They face each other from across a card table, Francesca Lia Block and a jury of her protagonist's peers. The girls, all 12 to 15 years old, sit in folding chairs in the back room of the Midnight Special Bookstore in Santa Monica, paperbacks in hand.


Everyone looks shy. They've came across town on a school night to grill Block, the author of five below-adult-radar literary hits known collectively as the "Weetzie Bat" books. Sweet, angry, cool and always a back-handed celebration of L.A., her novels make you want to throw on a taffeta dress and drive to Pink's for a chili dog.

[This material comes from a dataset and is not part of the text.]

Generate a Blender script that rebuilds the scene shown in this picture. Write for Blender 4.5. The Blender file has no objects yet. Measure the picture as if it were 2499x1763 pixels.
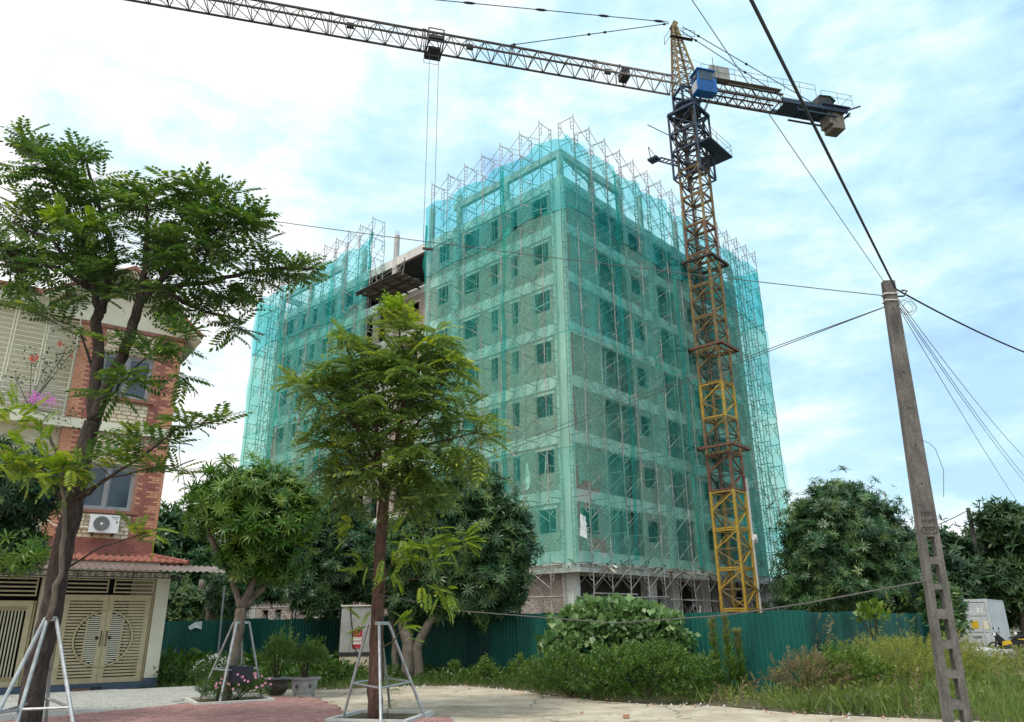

But know this: Sex, AIDS, drugs, coming out, global warming and anorexia all figure into Weetzie Bat's world. And so do magic lamps, Tiny Naylor's, fairies, Burt Reynolds' toupee and the guilty pleasure of smoggy L.A. sunsets.

Sarah: Do you write your books to be different?

FLB: If you listen to your inner voice, the work is going to be different. I had to write a pitch for a movie adaptation of one of my books. The woman said, "Oh, this is very dark. Really, we want something lighter." (Laughter and shrugs) As my editor said, my characters go through stuff. But I also see magic in life. I totally believe in that idea. And I see the dark stuff. Both need to be there for the story to be complete.

Forty years ago, coming-of-age novels were mostly formulaic morality tales meant to dampen unruly hormones. In the '60s, the so-called "young adult" publishing niche took off alongside divorce, drugs and experimental sex. S.E. Hinton's "The Outsiders" became a genre classic. Judy Blume and Richard Peck, among others, also nailed the adolescent point-of-view. Block clearly wants to move beyond the YA label. Her last "Weetzie Bat" title was published in 1995, and she released the more grown-up "Violet and Claire" this fall. Yet she cannot shake the skinny girl with the bleach-blond flat-top and sugar-frosted eye shadow. Weetzie Bat is a bona fide underground hero, the subject of countless zine articles, far-flung fan mail and plenty of pointed questions.